I’m sure the twentieth anniversary will highlight many of the terrific moments that church folks involved in KAIROS experienced. I remember lobbying Members of Parliament with KAIROS folks on issues of refugee rights, human rights in Latin America and meeting with several Finance Ministers to discuss what should be included in the federal budget. I look forward to reading and celebrating the accounts of so many others who were involved in this work.
Our family retains a special memory of how my life-partner Suzanne Doerge and Ed Bianchi took some ideas from an encounter with AFN colleagues and sketched out the early idea of the “Blanket Exercise” on our kitchen table. They even piloted it in events as far away as British Columbia. Yet, how amazing it has been to see the “KBE” develop more fully over the years, with more substantial and necessary input and facilitation from many more Indigenous people. I remember events like receiving the train carrying solidarity participants to Ottawa – where we covered the lawn of the Supreme Court with blankets that were prepared in communities across the land, or participating with hundreds of people, including Members of Parliament, in marches and KAIROS Blanket Exercises on Parliament Hill itself.
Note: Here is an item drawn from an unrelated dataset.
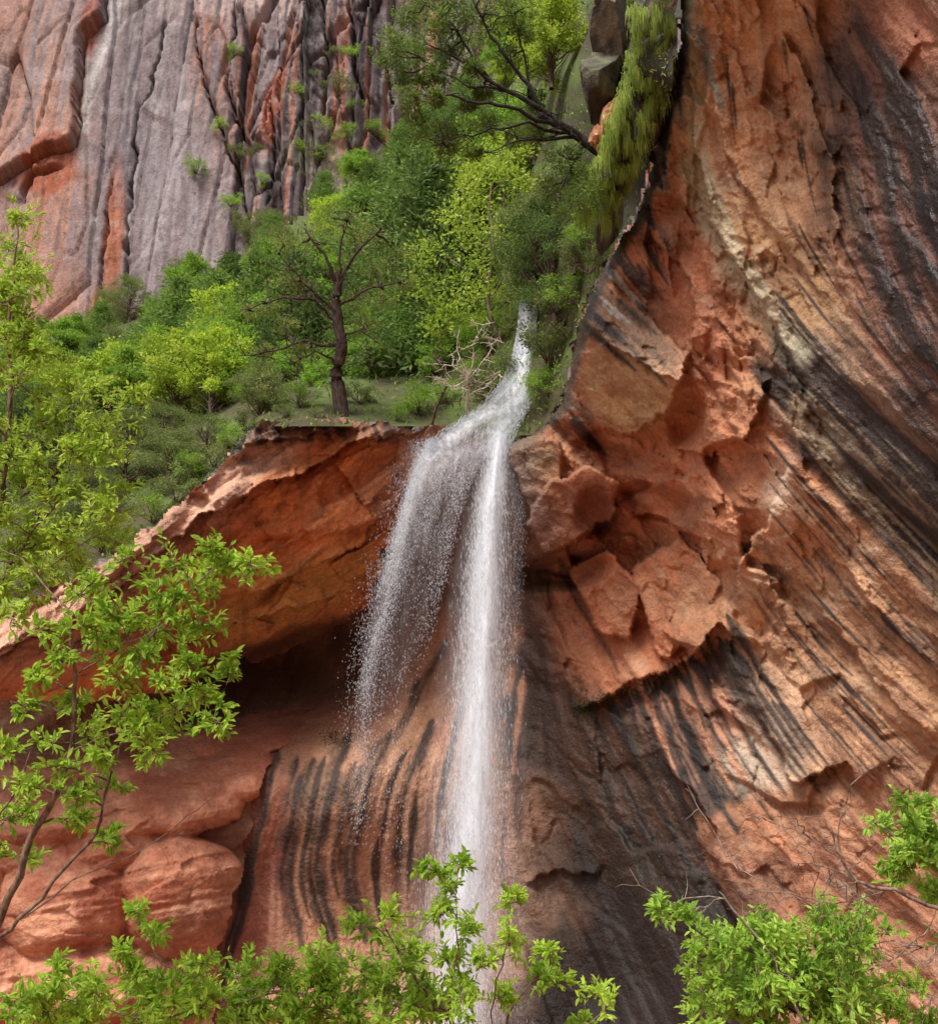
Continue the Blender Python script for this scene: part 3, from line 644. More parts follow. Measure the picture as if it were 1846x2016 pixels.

To be honest, I also remember, with huge disappointment, the horrible October 2016 decision of the Catholic bishops to withdraw from 40 years of ecumenical justice work, through KAIROS and its predecessor coalitions. Even though this occurred a decade after I left the employ of the CCCB, I wrote scathing denunciations in various Catholic papers and publications3, to little effect. Such an abominable lack of leadership from the bishops remains a heart-breaking weakness of Canadian ecumenical reality – but the firm support of Catholic religious congregations and Development and Peace for KAIROS remain good spaces for Catholics to remain engaged in ecumenical justice work.
As a final reflection on two decades (and more) of ecumenical justice work, we might be drawn to believe that we accomplished very little, because the problems remain so huge. When this happens to me, I recall the encouraging words of Marie Wilson, one of the Commissioners of the Truth and Reconciliation Commission.
When we’re tempted to wonder if anything has been achieved, we should remember that those of us who have done this work can see in our own lives how efforts towards justice and solidarity have changed us.
Marie Wilson, Commissioner, Truth and Reconciliation Commission
It’s true; my life has been made richer by working with so many other seekers of justice, from other traditions and backgrounds. And for this, I thank the Creator, and every one of you.
Joe Gunn was the founding Vice-Chair of the KAIROS Board, where at different moments he represented the CCCB and the CRC. Joe currently serves as Executive Director of Le Centre Oblat – A Voice for Justice located on the unceded territory of the Algonquin peoples (Ottawa).